Cloud-based applications and bring-your-own-device policies have only made it easier to accidentally share or publish confidential data, he said. As a result, more corporate data is getting out of company networks and into personal smartphones and file-sharing systems.  

"A huge number of organizations that have cloud applications deployed have no means to identify these careless activities and no way to mitigate the threat," Hafid said. Companies like Bitglass sell services to fill those gaps.

Security vs. Privacy

To solve the problem, security firms are also coming up with products that can monitor access to a company's most sensitive files. The European company Balabit has created Blindspotter, which is designed to detect any unusual employee activity on corporate systems.

It does this by looking at where the employee is accessing the data, what applications are being opened and even mouse movement and keyboard strokes, said Balabit CTO Balázs Scheidler. The Blindspotter software can then score what activity looks suspicious and even react by terminating an employee's corporate connection.

"We get a very intimate insight into what you are doing," Scheilder said. "Traditional tools aren't capable of looking at this traffic."

That insight may not be to everyone's liking. With real-time monitoring can come concerns about violating employee privacy.
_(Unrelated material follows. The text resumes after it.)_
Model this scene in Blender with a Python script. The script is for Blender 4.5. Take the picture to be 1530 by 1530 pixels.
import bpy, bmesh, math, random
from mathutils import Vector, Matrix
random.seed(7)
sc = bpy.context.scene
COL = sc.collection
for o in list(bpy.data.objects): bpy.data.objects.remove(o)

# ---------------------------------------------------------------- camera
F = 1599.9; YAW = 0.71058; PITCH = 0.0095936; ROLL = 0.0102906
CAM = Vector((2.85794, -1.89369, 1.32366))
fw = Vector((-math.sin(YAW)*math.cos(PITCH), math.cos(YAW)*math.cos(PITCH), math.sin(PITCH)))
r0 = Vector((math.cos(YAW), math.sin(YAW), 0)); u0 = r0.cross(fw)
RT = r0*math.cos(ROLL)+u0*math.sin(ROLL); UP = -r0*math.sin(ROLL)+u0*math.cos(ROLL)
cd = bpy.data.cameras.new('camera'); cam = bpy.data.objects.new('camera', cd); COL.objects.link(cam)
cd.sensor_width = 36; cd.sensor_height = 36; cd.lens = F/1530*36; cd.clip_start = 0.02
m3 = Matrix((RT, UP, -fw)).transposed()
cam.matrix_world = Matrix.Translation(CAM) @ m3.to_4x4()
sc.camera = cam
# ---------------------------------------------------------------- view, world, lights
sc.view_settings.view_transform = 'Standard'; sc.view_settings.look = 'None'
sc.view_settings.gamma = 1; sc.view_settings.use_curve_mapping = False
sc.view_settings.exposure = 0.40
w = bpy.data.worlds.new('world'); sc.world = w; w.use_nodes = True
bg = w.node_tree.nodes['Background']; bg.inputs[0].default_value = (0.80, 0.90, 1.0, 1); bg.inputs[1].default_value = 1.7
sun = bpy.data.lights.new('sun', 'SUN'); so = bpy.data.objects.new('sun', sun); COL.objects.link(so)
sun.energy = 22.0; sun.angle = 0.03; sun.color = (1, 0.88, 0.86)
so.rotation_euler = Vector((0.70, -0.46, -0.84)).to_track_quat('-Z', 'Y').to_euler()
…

"It's important for the companies to be transparent and communicate to those who are being monitored why this is happening," Scheilder said. The monitoring doesn't have to involve all employees. It can focus on those with high-level access, such as system administrators, who could be the target of hackers or insider threats trying to steal their login credentials.  

"The kind of damage that can happen if your account is stolen ... can be communicated very clearly," he said.

Maintaining the right approach

Companies that do suspect an insider threat should contact the professionals, said Eric O'Neill, national security strategist for security firm Carbon Black.

"You shouldn't do it alone," he said. "You don't want to corrupt the investigation. These things can get touchy."

That can be especially true when malicious employees are trying to cover their tracks. Evidence needs to be found and preserved to help determine the full extent of what may have been stolen, O'Neill said.

It's also important not to go too far in catching insider threats. "Certain procedures can make employees feel like they are working in a police state," he said.

However, O'Neill encourages companies to take insider threats seriously. "Many companies and government agencies still have a blind spot with this problem," he said. "It's one of the most difficult issues facing security."